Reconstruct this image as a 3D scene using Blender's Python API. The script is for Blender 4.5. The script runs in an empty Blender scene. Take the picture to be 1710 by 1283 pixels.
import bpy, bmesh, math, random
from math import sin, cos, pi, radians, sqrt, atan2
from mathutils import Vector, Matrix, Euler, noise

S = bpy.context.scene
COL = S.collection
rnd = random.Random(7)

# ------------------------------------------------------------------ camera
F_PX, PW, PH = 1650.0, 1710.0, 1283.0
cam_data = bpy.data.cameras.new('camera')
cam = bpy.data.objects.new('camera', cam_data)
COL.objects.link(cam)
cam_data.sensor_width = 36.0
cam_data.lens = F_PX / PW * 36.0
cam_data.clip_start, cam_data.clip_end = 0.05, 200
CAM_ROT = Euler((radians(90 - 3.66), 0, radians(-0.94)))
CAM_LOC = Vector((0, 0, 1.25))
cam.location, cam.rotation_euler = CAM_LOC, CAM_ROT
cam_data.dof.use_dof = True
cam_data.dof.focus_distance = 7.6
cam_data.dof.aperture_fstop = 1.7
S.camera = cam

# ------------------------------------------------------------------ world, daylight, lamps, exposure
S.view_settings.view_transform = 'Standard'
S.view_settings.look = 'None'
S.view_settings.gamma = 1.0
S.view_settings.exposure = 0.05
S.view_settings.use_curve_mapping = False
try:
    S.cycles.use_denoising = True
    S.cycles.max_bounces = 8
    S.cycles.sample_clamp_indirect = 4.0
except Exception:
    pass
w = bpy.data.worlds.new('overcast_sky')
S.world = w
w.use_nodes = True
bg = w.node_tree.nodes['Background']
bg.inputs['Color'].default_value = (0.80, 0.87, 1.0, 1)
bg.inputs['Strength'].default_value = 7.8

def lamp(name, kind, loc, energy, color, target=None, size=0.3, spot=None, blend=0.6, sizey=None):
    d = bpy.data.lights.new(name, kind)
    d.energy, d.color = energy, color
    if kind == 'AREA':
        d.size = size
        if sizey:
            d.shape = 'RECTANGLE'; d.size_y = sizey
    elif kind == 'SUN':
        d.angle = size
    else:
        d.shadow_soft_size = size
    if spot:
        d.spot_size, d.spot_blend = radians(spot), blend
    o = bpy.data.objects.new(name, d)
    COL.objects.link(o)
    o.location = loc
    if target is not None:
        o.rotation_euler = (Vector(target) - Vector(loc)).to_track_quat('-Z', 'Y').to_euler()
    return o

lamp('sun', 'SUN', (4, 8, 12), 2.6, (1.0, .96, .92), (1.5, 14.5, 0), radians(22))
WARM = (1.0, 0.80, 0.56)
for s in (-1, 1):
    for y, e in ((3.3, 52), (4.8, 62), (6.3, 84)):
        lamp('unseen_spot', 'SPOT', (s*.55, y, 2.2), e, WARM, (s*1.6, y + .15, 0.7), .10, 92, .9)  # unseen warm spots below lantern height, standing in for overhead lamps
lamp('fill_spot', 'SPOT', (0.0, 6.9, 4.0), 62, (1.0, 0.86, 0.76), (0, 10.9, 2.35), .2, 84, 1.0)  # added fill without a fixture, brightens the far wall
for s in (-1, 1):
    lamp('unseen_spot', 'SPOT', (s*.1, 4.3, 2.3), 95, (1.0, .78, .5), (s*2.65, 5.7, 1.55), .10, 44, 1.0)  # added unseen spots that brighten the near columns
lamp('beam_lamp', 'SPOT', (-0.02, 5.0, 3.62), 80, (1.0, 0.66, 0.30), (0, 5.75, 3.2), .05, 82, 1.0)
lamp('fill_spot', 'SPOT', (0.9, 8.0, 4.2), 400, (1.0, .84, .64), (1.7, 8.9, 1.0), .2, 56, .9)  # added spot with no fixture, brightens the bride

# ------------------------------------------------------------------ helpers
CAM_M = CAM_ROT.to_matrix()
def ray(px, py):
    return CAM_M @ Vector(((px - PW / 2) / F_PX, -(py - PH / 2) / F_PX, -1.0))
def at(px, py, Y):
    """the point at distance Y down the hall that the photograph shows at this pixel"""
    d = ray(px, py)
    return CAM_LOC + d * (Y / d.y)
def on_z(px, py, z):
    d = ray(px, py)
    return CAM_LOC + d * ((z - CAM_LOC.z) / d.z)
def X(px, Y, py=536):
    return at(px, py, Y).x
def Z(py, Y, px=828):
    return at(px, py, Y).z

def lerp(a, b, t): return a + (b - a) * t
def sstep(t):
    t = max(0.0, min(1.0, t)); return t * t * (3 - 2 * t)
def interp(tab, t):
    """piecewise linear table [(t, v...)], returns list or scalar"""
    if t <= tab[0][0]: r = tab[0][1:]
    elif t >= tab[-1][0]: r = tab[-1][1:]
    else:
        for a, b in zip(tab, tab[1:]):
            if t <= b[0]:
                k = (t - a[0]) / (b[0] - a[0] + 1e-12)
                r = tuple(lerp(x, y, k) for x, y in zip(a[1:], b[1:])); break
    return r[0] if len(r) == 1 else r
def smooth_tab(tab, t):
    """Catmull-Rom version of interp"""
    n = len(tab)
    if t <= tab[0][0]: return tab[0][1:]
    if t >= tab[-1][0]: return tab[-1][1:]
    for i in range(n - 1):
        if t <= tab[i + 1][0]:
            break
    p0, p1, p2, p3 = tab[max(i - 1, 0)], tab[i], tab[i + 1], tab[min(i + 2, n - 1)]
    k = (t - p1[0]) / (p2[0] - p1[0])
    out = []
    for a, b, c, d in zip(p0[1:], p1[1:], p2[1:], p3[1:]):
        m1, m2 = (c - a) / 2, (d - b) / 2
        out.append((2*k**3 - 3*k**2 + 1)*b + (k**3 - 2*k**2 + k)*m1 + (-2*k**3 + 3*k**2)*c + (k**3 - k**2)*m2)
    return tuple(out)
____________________
▶ **Task to carry out**: Repeat the material above in full, keeping every word.

▶ **The response**:
Reconstruct this image as a 3D scene using Blender's Python API. The script is for Blender 4.5. The script runs in an empty Blender scene. Take the picture to be 1710 by 1283 pixels.
import bpy, bmesh, math, random
from math import sin, cos, pi, radians, sqrt, atan2
from mathutils import Vector, Matrix, Euler, noise

S = bpy.context.scene
COL = S.collection
rnd = random.Random(7)

# ------------------------------------------------------------------ camera
F_PX, PW, PH = 1650.0, 1710.0, 1283.0
cam_data = bpy.data.cameras.new('camera')
cam = bpy.data.objects.new('camera', cam_data)
COL.objects.link(cam)
cam_data.sensor_width = 36.0
cam_data.lens = F_PX / PW * 36.0
cam_data.clip_start, cam_data.clip_end = 0.05, 200
CAM_ROT = Euler((radians(90 - 3.66), 0, radians(-0.94)))
CAM_LOC = Vector((0, 0, 1.25))
cam.location, cam.rotation_euler = CAM_LOC, CAM_ROT
cam_data.dof.use_dof = True
cam_data.dof.focus_distance = 7.6
cam_data.dof.aperture_fstop = 1.7
S.camera = cam

# ------------------------------------------------------------------ world, daylight, lamps, exposure
S.view_settings.view_transform = 'Standard'
S.view_settings.look = 'None'
S.view_settings.gamma = 1.0
S.view_settings.exposure = 0.05
S.view_settings.use_curve_mapping = False
try:
    S.cycles.use_denoising = True
    S.cycles.max_bounces = 8
    S.cycles.sample_clamp_indirect = 4.0
except Exception:
    pass
w = bpy.data.worlds.new('overcast_sky')
S.world = w
w.use_nodes = True
bg = w.node_tree.nodes['Background']
bg.inputs['Color'].default_value = (0.80, 0.87, 1.0, 1)
bg.inputs['Strength'].default_value = 7.8

def lamp(name, kind, loc, energy, color, target=None, size=0.3, spot=None, blend=0.6, sizey=None):
    d = bpy.data.lights.new(name, kind)
    d.energy, d.color = energy, color
    if kind == 'AREA':
        d.size = size
        if sizey:
            d.shape = 'RECTANGLE'; d.size_y = sizey
    elif kind == 'SUN':
        d.angle = size
    else:
        d.shadow_soft_size = size
    if spot:
        d.spot_size, d.spot_blend = radians(spot), blend
    o = bpy.data.objects.new(name, d)
    COL.objects.link(o)
    o.location = loc
    if target is not None:
        o.rotation_euler = (Vector(target) - Vector(loc)).to_track_quat('-Z', 'Y').to_euler()
    return o

lamp('sun', 'SUN', (4, 8, 12), 2.6, (1.0, .96, .92), (1.5, 14.5, 0), radians(22))
WARM = (1.0, 0.80, 0.56)
for s in (-1, 1):
    for y, e in ((3.3, 52), (4.8, 62), (6.3, 84)):
        lamp('unseen_spot', 'SPOT', (s*.55, y, 2.2), e, WARM, (s*1.6, y + .15, 0.7), .10, 92, .9)  # unseen warm spots below lantern height, standing in for overhead lamps
lamp('fill_spot', 'SPOT', (0.0, 6.9, 4.0), 62, (1.0, 0.86, 0.76), (0, 10.9, 2.35), .2, 84, 1.0)  # added fill without a fixture, brightens the far wall
for s in (-1, 1):
    lamp('unseen_spot', 'SPOT', (s*.1, 4.3, 2.3), 95, (1.0, .78, .5), (s*2.65, 5.7, 1.55), .10, 44, 1.0)  # added unseen spots that brighten the near columns
lamp('beam_lamp', 'SPOT', (-0.02, 5.0, 3.62), 80, (1.0, 0.66, 0.30), (0, 5.75, 3.2), .05, 82, 1.0)
lamp('fill_spot', 'SPOT', (0.9, 8.0, 4.2), 400, (1.0, .84, .64), (1.7, 8.9, 1.0), .2, 56, .9)  # added spot with no fixture, brightens the bride

# ------------------------------------------------------------------ helpers
CAM_M = CAM_ROT.to_matrix()
def ray(px, py):
    return CAM_M @ Vector(((px - PW / 2) / F_PX, -(py - PH / 2) / F_PX, -1.0))
def at(px, py, Y):
    """the point at distance Y down the hall that the photograph shows at this pixel"""
    d = ray(px, py)
    return CAM_LOC + d * (Y / d.y)
def on_z(px, py, z):
    d = ray(px, py)
    return CAM_LOC + d * ((z - CAM_LOC.z) / d.z)
def X(px, Y, py=536):
    return at(px, py, Y).x
def Z(py, Y, px=828):
    return at(px, py, Y).z

def lerp(a, b, t): return a + (b - a) * t
def sstep(t):
    t = max(0.0, min(1.0, t)); return t * t * (3 - 2 * t)
def interp(tab, t):
    """piecewise linear table [(t, v...)], returns list or scalar"""
    if t <= tab[0][0]: r = tab[0][1:]
    elif t >= tab[-1][0]: r = tab[-1][1:]
    else:
        for a, b in zip(tab, tab[1:]):
            if t <= b[0]:
                k = (t - a[0]) / (b[0] - a[0] + 1e-12)
                r = tuple(lerp(x, y, k) for x, y in zip(a[1:], b[1:])); break
    return r[0] if len(r) == 1 else r
def smooth_tab(tab, t):
    """Catmull-Rom version of interp"""
    n = len(tab)
    if t <= tab[0][0]: return tab[0][1:]
    if t >= tab[-1][0]: return tab[-1][1:]
    for i in range(n - 1):
        if t <= tab[i + 1][0]:
            break
    p0, p1, p2, p3 = tab[max(i - 1, 0)], tab[i], tab[i + 1], tab[min(i + 2, n - 1)]
    k = (t - p1[0]) / (p2[0] - p1[0])
    out = []
    for a, b, c, d in zip(p0[1:], p1[1:], p2[1:], p3[1:]):
        m1, m2 = (c - a) / 2, (d - b) / 2
        out.append((2*k**3 - 3*k**2 + 1)*b + (k**3 - 2*k**2 + k)*m1 + (-2*k**3 + 3*k**2)*c + (k**3 - k**2)*m2)
    return tuple(out)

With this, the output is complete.